## Task statement
Every line from the first one to the line containing "SC = bpy.context.scene" should be echoed exactly; leave out the rest.

## Data records
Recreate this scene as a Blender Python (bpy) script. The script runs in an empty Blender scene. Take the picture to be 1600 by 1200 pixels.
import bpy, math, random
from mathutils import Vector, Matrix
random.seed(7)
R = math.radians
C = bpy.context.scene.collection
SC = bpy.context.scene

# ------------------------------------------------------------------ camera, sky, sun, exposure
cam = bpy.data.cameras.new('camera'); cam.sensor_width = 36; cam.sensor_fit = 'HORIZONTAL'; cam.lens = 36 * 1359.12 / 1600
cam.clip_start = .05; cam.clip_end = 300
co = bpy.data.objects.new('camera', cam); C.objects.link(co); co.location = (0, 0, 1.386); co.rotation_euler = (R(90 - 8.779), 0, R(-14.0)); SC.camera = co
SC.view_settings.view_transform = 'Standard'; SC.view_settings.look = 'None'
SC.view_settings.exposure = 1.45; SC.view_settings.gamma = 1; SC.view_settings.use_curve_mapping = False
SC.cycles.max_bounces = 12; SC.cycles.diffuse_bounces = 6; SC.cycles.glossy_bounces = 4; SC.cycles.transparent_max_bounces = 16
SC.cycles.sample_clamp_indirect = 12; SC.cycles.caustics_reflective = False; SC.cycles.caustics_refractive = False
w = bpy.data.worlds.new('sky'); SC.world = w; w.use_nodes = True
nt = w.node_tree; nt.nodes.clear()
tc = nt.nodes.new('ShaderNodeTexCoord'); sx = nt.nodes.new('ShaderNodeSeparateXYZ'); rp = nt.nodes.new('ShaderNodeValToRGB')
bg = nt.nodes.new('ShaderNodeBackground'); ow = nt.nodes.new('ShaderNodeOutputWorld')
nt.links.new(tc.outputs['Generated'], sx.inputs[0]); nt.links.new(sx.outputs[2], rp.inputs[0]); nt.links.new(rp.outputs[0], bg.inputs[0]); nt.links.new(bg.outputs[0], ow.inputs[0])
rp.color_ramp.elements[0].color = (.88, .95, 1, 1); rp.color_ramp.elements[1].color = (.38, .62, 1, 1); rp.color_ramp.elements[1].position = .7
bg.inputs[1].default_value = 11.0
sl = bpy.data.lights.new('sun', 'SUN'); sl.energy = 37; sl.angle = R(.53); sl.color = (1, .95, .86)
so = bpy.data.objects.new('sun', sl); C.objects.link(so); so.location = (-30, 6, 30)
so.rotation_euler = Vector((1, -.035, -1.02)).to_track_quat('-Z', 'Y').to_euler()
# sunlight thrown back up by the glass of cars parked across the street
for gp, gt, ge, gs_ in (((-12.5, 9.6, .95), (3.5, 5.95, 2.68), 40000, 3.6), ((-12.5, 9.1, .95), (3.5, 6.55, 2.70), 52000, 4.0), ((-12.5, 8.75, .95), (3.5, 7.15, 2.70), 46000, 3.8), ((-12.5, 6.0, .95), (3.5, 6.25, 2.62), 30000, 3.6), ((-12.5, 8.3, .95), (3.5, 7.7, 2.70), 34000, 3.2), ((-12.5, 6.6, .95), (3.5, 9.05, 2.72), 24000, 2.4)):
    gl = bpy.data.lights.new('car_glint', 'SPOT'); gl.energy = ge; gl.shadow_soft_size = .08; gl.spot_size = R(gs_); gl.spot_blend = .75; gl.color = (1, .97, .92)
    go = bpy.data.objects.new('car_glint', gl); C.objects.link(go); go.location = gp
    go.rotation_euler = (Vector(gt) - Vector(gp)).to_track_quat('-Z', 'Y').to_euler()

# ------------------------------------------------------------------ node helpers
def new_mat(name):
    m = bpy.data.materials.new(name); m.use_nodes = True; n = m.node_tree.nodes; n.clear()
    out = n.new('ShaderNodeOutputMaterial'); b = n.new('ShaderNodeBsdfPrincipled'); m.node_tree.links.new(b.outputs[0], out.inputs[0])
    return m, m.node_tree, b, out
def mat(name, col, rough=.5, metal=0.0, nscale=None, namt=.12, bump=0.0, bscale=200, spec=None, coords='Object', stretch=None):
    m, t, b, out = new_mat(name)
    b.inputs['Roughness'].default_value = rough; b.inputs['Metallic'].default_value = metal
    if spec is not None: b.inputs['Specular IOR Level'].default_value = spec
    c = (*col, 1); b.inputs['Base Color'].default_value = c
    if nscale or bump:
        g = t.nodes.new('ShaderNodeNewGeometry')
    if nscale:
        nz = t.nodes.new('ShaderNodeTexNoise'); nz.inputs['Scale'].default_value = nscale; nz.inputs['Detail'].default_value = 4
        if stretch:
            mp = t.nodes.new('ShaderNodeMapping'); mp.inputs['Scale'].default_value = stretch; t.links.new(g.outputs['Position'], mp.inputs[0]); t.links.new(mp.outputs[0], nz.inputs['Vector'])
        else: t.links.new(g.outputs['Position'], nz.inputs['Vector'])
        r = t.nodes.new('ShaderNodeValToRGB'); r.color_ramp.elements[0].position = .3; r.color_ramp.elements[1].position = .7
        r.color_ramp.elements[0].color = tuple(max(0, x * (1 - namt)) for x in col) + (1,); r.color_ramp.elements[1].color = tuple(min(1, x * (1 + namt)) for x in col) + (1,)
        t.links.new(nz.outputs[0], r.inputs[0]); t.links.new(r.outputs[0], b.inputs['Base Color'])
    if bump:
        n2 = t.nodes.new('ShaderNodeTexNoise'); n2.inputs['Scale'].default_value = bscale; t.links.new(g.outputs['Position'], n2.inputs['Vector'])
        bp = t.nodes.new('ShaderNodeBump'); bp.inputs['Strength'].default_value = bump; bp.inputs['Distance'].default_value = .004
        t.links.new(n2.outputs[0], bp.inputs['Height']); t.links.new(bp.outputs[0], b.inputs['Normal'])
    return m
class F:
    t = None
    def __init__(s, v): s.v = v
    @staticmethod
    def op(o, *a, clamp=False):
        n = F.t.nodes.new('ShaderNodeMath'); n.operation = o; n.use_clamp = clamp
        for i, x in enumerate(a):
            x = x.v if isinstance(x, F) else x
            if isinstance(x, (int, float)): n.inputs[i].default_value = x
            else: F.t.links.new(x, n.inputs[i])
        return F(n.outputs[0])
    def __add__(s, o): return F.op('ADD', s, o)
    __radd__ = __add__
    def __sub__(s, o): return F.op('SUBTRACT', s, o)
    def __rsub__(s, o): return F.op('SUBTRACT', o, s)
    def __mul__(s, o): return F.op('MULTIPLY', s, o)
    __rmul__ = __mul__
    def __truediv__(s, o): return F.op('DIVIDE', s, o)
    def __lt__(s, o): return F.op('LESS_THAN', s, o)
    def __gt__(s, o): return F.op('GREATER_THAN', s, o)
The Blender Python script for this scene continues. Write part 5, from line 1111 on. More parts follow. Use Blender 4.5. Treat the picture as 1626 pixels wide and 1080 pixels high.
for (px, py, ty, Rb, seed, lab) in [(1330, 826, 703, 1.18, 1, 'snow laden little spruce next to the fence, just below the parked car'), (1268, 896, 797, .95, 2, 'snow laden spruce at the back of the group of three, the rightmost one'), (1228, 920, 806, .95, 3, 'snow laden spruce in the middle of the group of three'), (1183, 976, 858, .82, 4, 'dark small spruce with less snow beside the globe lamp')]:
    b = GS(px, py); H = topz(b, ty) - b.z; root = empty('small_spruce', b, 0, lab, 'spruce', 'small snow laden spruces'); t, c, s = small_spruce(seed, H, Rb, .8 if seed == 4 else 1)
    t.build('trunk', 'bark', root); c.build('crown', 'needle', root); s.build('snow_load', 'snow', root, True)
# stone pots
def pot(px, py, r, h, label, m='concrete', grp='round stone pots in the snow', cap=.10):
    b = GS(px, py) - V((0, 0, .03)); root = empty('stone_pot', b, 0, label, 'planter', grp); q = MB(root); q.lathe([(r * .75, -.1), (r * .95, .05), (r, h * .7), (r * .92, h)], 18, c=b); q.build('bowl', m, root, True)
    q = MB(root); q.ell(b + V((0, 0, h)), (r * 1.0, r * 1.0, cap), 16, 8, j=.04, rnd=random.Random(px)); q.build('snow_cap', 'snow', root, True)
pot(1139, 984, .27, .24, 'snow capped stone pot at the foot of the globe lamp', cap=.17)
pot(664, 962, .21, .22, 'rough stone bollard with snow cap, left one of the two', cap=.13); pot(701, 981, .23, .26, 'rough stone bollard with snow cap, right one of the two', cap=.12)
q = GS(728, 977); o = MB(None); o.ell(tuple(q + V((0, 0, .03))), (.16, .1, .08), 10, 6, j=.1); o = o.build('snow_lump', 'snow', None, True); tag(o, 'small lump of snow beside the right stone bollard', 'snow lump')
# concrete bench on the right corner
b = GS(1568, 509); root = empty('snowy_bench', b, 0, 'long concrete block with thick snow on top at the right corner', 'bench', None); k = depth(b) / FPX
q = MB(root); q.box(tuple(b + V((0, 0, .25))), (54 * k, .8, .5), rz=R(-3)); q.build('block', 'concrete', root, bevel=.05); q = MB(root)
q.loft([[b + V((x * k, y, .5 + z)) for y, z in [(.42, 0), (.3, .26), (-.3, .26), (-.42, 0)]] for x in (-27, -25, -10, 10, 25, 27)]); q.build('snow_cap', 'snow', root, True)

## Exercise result
Recreate this scene as a Blender Python (bpy) script. The script runs in an empty Blender scene. Take the picture to be 1600 by 1200 pixels.
import bpy, math, random
from mathutils import Vector, Matrix
random.seed(7)
R = math.radians
C = bpy.context.scene.collection
SC = bpy.context.scene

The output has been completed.